Please note that the BBC passed along all the facts. I didn’t feel that they were holding back anything or that CNN was engaging in more aggressive or knowledgeable reporting. The professionals at the BBC were just using fewer inflammatory adjectives and adverbs, and they weren’t indulging in random speculation.
And don’t get me started on Fox News, where anchor Brit Hume said his “first thought” after hearing about the attacks was that it would be an excellent time to put a few more dollars in the stock market:
I mean, my first thought when I heard — just on a personal basis, when I heard there had been this attack and I saw the futures this morning, which were really in the tank, I thought, “Hmmm, time to buy.”
That’s on the heels of the disgusting remarks by anchor John Gibson (just hours before the bombings) who says he wished the Olympic committee had awarded the 2012 Olympics to France:
It would have been a three-week period where we wouldn’t have had to worry about terrorism.
First, the French think they are so good at dealing with the Arab world that they would have gone out and paid every terrorist off. And things would have been calm.
Or another way to look at it is the French are already up to their eyeballs in terrorists. The French hide them in miserable slums, out of sight of the rich people in Paris.

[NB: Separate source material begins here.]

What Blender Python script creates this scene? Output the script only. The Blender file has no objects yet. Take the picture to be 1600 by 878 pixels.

So it would have been a treat, actually, to watch the French dealing with the problem of their own homegrown Islamist terrorists living in France already.

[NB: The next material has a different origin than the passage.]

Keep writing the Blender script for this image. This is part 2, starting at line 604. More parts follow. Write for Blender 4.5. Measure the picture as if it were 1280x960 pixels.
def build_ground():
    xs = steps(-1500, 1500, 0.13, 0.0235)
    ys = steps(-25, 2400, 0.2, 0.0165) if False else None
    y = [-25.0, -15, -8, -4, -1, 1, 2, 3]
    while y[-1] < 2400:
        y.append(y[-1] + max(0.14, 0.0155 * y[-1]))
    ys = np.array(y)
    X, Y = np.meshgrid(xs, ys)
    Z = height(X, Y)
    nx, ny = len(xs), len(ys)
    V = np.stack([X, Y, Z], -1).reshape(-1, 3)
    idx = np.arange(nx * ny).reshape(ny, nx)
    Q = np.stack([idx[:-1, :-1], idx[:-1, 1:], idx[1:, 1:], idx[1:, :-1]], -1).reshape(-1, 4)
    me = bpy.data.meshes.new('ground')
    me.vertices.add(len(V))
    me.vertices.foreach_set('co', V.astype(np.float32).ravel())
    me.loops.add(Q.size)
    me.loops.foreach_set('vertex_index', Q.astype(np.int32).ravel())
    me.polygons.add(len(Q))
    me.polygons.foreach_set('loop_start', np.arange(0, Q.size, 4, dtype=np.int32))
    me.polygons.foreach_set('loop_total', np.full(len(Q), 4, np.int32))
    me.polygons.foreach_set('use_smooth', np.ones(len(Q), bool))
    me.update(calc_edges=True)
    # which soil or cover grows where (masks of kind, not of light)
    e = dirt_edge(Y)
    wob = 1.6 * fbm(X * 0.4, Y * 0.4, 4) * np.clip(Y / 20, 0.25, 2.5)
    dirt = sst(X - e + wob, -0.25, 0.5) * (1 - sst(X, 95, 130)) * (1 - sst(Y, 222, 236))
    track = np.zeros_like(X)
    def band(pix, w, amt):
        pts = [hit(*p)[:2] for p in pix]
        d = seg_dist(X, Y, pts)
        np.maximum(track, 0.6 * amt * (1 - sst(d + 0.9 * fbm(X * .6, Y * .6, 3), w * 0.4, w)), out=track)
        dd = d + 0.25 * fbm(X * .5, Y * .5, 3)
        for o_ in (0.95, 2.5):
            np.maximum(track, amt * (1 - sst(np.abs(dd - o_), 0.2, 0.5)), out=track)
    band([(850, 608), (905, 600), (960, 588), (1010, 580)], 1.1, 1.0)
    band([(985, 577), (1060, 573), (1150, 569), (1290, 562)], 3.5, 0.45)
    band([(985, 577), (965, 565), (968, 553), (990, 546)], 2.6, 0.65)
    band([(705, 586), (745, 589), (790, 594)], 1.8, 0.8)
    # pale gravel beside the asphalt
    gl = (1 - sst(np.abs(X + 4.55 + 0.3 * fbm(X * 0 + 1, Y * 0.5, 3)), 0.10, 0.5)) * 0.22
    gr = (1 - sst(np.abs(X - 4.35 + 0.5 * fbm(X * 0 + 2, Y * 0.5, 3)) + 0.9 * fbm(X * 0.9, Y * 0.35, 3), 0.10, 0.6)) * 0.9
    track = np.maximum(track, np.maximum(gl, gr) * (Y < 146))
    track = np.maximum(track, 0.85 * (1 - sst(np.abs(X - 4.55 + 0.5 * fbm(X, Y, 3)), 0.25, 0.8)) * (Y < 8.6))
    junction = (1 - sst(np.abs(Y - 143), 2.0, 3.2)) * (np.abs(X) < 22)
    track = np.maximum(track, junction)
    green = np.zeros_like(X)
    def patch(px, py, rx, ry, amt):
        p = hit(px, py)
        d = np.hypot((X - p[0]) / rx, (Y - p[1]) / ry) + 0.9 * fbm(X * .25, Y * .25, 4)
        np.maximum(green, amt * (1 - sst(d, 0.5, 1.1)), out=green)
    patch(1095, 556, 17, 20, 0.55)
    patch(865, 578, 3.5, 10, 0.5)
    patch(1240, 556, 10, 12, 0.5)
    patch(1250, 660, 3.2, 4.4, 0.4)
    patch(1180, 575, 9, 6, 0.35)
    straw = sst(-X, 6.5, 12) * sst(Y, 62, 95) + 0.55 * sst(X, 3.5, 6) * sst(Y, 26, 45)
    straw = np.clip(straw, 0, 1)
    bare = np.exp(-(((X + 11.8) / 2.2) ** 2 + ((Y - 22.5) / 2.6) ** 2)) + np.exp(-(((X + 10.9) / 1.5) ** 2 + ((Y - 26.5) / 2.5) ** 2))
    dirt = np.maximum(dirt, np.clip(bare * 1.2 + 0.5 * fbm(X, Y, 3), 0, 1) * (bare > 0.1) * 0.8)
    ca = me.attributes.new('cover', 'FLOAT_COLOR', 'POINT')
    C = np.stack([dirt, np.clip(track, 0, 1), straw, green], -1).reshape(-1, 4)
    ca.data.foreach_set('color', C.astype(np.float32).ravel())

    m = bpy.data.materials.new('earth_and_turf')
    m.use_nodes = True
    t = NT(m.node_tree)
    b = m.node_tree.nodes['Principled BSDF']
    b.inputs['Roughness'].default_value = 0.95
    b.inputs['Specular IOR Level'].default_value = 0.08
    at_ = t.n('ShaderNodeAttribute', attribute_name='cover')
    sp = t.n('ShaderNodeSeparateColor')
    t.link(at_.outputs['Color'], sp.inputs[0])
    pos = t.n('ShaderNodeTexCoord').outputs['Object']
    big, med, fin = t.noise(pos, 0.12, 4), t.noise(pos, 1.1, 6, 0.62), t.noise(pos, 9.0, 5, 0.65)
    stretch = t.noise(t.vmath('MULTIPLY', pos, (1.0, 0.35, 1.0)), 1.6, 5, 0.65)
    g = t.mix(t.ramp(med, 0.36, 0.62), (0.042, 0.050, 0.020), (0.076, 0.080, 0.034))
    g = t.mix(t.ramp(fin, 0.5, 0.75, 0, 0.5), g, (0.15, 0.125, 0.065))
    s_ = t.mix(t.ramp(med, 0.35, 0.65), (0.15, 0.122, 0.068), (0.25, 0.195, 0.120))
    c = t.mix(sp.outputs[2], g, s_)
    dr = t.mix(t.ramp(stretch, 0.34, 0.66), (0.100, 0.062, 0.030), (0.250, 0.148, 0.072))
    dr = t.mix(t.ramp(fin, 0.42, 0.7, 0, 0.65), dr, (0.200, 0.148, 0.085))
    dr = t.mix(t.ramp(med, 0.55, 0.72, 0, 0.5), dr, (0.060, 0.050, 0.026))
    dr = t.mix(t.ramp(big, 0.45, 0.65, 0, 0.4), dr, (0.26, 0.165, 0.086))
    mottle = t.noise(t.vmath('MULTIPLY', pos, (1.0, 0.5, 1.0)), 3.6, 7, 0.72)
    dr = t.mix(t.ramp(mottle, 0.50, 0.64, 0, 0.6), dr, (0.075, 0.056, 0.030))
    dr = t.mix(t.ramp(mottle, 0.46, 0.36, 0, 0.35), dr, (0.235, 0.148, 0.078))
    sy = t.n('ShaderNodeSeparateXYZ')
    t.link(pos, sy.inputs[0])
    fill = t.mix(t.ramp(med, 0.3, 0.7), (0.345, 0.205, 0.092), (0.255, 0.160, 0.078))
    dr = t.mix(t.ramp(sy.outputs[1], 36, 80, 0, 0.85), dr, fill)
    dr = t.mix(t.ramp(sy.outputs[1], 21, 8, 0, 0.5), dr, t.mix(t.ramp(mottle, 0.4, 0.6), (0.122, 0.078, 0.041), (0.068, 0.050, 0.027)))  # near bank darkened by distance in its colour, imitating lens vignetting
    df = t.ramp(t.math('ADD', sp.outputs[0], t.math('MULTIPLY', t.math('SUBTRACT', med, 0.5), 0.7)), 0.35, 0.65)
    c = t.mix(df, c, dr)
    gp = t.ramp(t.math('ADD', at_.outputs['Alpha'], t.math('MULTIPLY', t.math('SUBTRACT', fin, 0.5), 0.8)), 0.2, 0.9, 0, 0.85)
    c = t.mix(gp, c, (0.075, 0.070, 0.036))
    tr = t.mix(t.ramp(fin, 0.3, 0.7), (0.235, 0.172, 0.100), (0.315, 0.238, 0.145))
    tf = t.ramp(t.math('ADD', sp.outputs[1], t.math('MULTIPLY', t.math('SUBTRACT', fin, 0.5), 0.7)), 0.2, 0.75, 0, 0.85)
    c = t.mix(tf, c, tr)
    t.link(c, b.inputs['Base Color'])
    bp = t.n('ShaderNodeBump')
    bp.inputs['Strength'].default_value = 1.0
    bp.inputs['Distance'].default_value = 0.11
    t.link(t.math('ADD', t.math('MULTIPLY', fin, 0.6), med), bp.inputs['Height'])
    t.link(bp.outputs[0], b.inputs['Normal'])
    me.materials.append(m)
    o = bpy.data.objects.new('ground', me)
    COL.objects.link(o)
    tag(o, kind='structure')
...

It would have been a delight to have Parisians worried about security instead of New Yorkers. It would have been exquisite to watch.
Does Gibson get a free pass because he said that before the attacks? Nope. After the bombings, he wrote:
This is why I thought the Brits should let the French have the Olympics (search) let somebody else be worried about guys with backpack bombs for a while.
In a sane world, both those guys would be working for the minimum wage instead of being paid huge salaries to whip their audiences into a jingoistic frenzy.
We really deserve a better media in this country.
(Thanks to Approximately Perfect for the Baltimore Sun link, and Scoble for the pointer to Loic’s post.)